Оставшимся без работы мастерам не оставалось ничего другого, как сдаться. Формой капитуляции стал честный в своей бесплодности поп-арт. Он завершил историю образа изъятием содержания из формы.
А ведь оно, содержание, было даже в абстракционизме, который так раздражал Хрущева. Непонятная самому автору картина работала с истиной и могла быть плохой или хорошей.
Первый раз я это понял на ретроспективе того самого Джексона Поллака, который бегал по полотну, разбрызгивая краски. Казалось бы, такая техника не подразумевает отличий между провалом и удачей. Но это не так — в одних картинах лучше, чем в других, чувствуется, когда бездумная пляска сменяется балетом. Как вальс, такая живопись заменяет смысл движением, позволяя зрителю попасть в такт Вселенной, не отдавив ей ноги.
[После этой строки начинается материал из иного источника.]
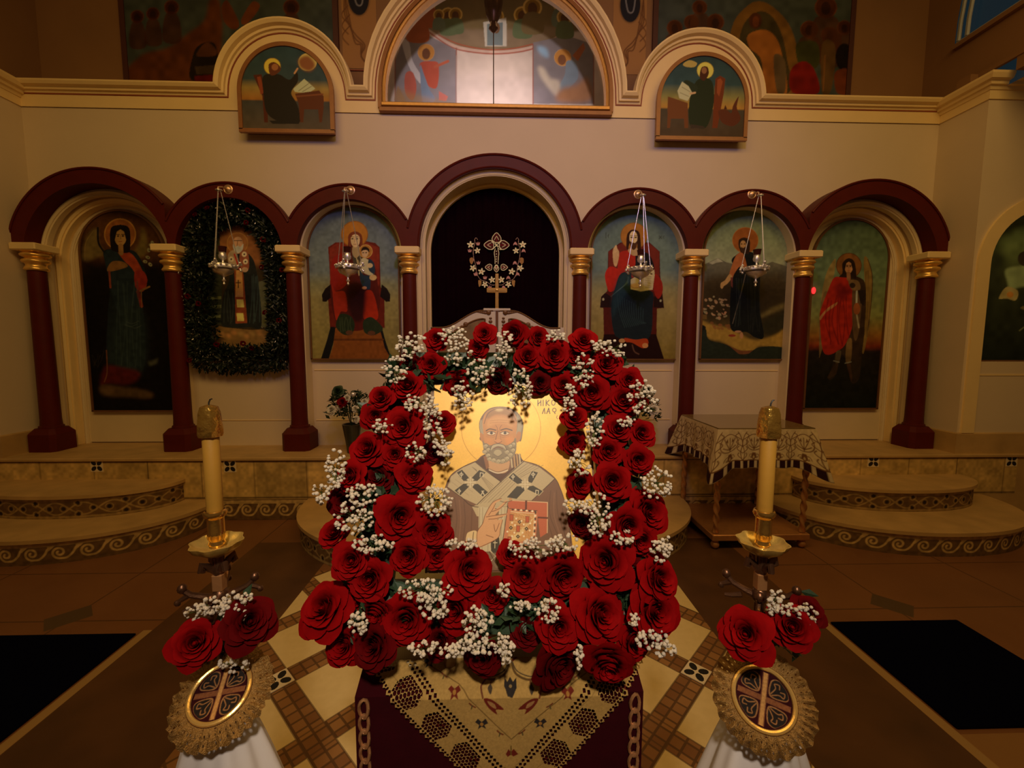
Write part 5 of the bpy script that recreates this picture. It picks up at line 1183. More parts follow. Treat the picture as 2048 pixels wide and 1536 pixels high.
def cloth_fn(U, V):
    d = np.clip((DR-V)/DR, 0, 1); px = np.zeros_like(U); py = np.zeros_like(U); pz = np.zeros_like(U)
    seg = [((X0, Y0), (X1, Y0), (0, -1)), ((X1, Y0), (X1, Y1), (1, 0)), ((X1, Y1), (X0, Y1), (0, 1)), ((X0, Y1), (X0, Y0), (-1, 0))]
    cornd = np.minimum.reduce([np.abs(U-q) for q in cum]); cf = np.exp(-(cornd/.075)**2)
    for k in range(4):
        m = (U >= cum[k]) & (U <= cum[k+1]+1e-6); f_ = (U-cum[k])/(cum[k+1]-cum[k]); a, b, n_ = seg[k]
        # outward direction turns to the diagonal near corners
        tx, ty = (b[0]-a[0]), (b[1]-a[1]); L = math.hypot(tx, ty); tx, ty = tx/L, ty/L
        side = np.where(f_ > .5, 1., -1.)
        ox = n_[0]+side*tx*cf; oy = n_[1]+side*ty*cf
        fl = d*(.018+.012*np.sin(U*40))+d*cf*.085
        px = np.where(m, a[0]+(b[0]-a[0])*f_+ox*fl, px); py = np.where(m, a[1]+(b[1]-a[1])*f_+oy*fl, py)
    pz = TZ-d*(DR+cf*.10)
    return np.stack([px, py, pz], -1)
o = cv.build('hanging_sides', M['cloth'], tc, fn=cloth_fn); o.matrix_parent_inverse = Matrix.Translation((-(TX0+TX1)/2, -(TY0+TY1)/2, -TZ))
o = MB().box(X0, X1, Y0, Y1, TZ-.010, TZ-.001).build('cloth_top', mat('cream_cloth', (.50, .38, .20), .8, var=.25, scale=25), tc, smooth=False); o.matrix_parent_inverse = Matrix.Translation((-(TX0+TX1)/2, -(TY0+TY1)/2, -TZ))
g = MB().box(X0+.005, X1-.005, Y0+.005, Y1-.005, TZ+.0005, TZ+.008, .001)
n = NT('glass_plate_mat'); n.set(col=(.22, .15, .06), rough=.08, spec=.8); MB_ = g.build('glass_plate', n.m, None, smooth=False, label='glossy glass sheet lying on top of the patterned tablecloth', cat='glass sheet')

# ============ ICON STAND, DOILY, ICON ============
LX0, LX1, LY0, LY1, LZ = -.225, .315, .745, 1.13, .95
t = thing('icon_stand', 'tall stand draped in dark burgundy velvet holding the rose-framed icon', 'stand', (.045, (LY0+LY1)/2, 0))
inv = Matrix.Translation((-.045, -(LY0+LY1)/2, 0))
b = MB(); zt2 = 1.10
b.add([(LX0, LY0, 0), (LX1, LY0, 0), (LX1, LY1, 0), (LX0, LY1, 0), (LX0, LY0, LZ), (LX1, LY0, LZ), (LX1, LY1, zt2), (LX0, LY1, zt2)], [(0, 3, 2, 1), (4, 5, 6, 7), (0, 1, 5, 4), (1, 2, 6, 5), (2, 3, 7, 6), (3, 0, 4, 7)])
b.build('velvet_cover', M['burgundy'], t, smooth=False).matrix_parent_inverse = inv
M['chain'] = mat('red_gold_braid', (.42, .20, .08), .4, .45, var=.5, scale=120)
for s in (-1, 1):
    x = .045+s*.253; b = MB()
    for k in range(24):
        z = .93-k*.030; pts = [(x+.0085*math.cos(a), LY0-.004+.002*math.sin(2*a), z+.018*math.sin(a)) for a in np.linspace(0, 2*math.pi, 13)]
        b.tube(pts, .0032, 6, False)
    b.build('braid_trim', M['chain'], t).matrix_parent_inverse = inv
# doily on plane Y = LY0-.007
VW = (600, 1050, 2.626); YP = LY0-.007
cz0 = .60
c = Canvas((-.262, YP, cz0), (1, 0, 0), (0, 0, 1), .615, LZ+.07-cz0, .00105, VW, (160, 120, 90), (150, 120, 70)); c.K = np.array([1.25, 1.2, .95])
Lp = c.loc([(300, 740), (1107, 1560), (1850, 740)])
apex = Lp[1]; res_h = np.zeros(c.U.shape, bool); inside = np.ones(c.U.shape, bool); hole = np.zeros(c.U.shape, bool); bandm = np.zeros(c.U.shape, bool)
for q in (0, 2):
    e = Lp[q]-apex; L = np.linalg.norm(e); e = e/L; nrm_ = np.array([e[1], -e[0]]) if q == 0 else np.array([-e[1], e[0]])
    if nrm_[1] < 0: nrm_ = -nrm_
    dx, dy = c.U-apex[0], c.V-apex[1]; sl = dx*e[0]+dy*e[1]; d = dx*nrm_[0]+dy*nrm_[1]
    inside &= d > .005*np.abs(np.sin(sl*math.pi/.0135))-.002
    near = (dx*(1 if q == 2 else -1) >= 0)
    # insertion lace (two rows of slanted diamonds)
    for dc in (.058, .066):
        a_ = ((sl/.0088+(.5 if dc > .06 else 0)) % 1)-.5; hole |= near & ((np.abs(a_)*.0088/.0030+np.abs(d-dc)/.0030) < 1)
    # outer honeycomb with solid diamonds
    per = .082; fr_ = np.abs(((sl/per) % 1)-.5)*2; hc = (d > .009) & (d < .050) & (fr_ > .28+.45*np.abs(d-.030)/.02*.5)
    row = np.floor((d-.009)/.0062); a_ = ((sl/.0072+row*.5) % 1)-.5; b_ = ((d-.009)/.0062 % 1)-.5
    hole |= near & hc & (np.hypot(a_*.0072, b_*.0062) < .0026)
    a_ = ((sl/.0068) % 1)-.5; hole |= near & (np.hypot(a_*.0068, d-.0055) < .0018)
    bandm |= near & (d < .075)
c.mask = inside & ~hole
c.img[..., :3] = c.c((150, 122, 74)); 
TH = (96, 74, 40); DRd = (92, 30, 22); DB = (38, 34, 36)
c.line([(520, 690), (830, 850), (1110, 1115), (1430, 850), (1700, 690)], 5, TH, sm=False)
for a_, b_ in (((470, 700), (1100, 1285)), ((1740, 700), (1100, 1285))): c.line([a_, b_], 3, TH, sm=False, a=.6)
def mir(p): return [(2216-x, y) for x, y in p]
for f_ in ((lambda p: p), mir):
    c.line(f_([(1100, 740), (1060, 700), (1060, 640)]), 12, DRd); c.line(f_([(1100, 740), (1080, 800), (1010, 830), (930, 805)]), 12, (80, 60, 34)); c.line(f_([(1095, 745), (1070, 790), (1000, 815), (940, 800)]), 6, (60, 50, 40))
    c.line(f_([(960, 900), (950, 860), (980, 820)]), 9, (90, 50, 34)); c.poly(f_([(965, 905), (1000, 905), (1040, 930), (1070, 960), (1030, 960), (1035, 985), (990, 950)]), DRd, sm=True); c.poly(f_([(985, 915), (1020, 930), (1030, 955), (1000, 940)]), (140, 104, 70), sm=True)
    c.poly(f_([(985, 870), (1000, 850), (1010, 870), (1000, 890)]), (60, 50, 44), sm=True); c.line(f_([(1005, 830), (1000, 850)]), 6, (90, 50, 34))
    for (x, y, k) in ((810, 885, DRd), (655, 750, DB), (955, 1035, DB)):
        P_ = [(x-35, y-10), (x-20, y-28), (x, y-12), (x+20, y-30), (x+34, y-6), (x+14, y+4), (x+24, y+24), (x, y+12), (x-20, y+26), (x-14, y+4)]
        c.poly(f_(P_), k); c.ell(*f_([(x, y)])[0], 9, 9, (140, 100, 50)); 
    for x, y in ((745, 810), (905, 940), (1050, 1080), (1310-900+470, 760)): c.line(f_([(x-14, y-12), (x, y), (x+16, y+8)]), 8, (96, 50, 30)); c.line(f_([(x, y), (x-4, y+16)]), 6, (70, 64, 40))
    for x, y in ((520, 860), (740, 1045), (910, 1220)):
        for dx, dy in ((0, -14), (0, 14), (-14, 0), (14, 0)): c.ell(*f_([(x+dx, y+dy)])[0], 9, 9, DRd if dx else (90, 84, 40)); 
        c.line(f_([(x-70, y-60), (x+70, y+60)]), 3, TH, sm=False, a=.6)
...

Объясняя друзьям свои замыслы, Поллак говорил: «Предмет моего искусства — энергия, ставшее видимым движение». Лучшие его работы и правда поражают своим энергетическим зарядом — узоры искрят, как провода. Глядя на его полотно, теряешься в догадках: что это — нити судьбы? танец сперматозоидов? письменность несуществующего языка? Мы никогда этого не узнаем. Важно другое: кусок холста с загадочными разводами способен сказать что-то нашему подсознанию в обход сознания. Мы не понимаем того, что понимает оно. Художник общается напрямую с нашим темным нутром, а мы даже не догадываемся, о чем идет разговор. Такая живопись близка дзенским традициям — она стремится не отражать природу, а дать ей высказаться. Кстати, когда Поллака спрашивали, почему он не пишет с натуры, он отвечал с гениальной наглостью: «А я и есть натура».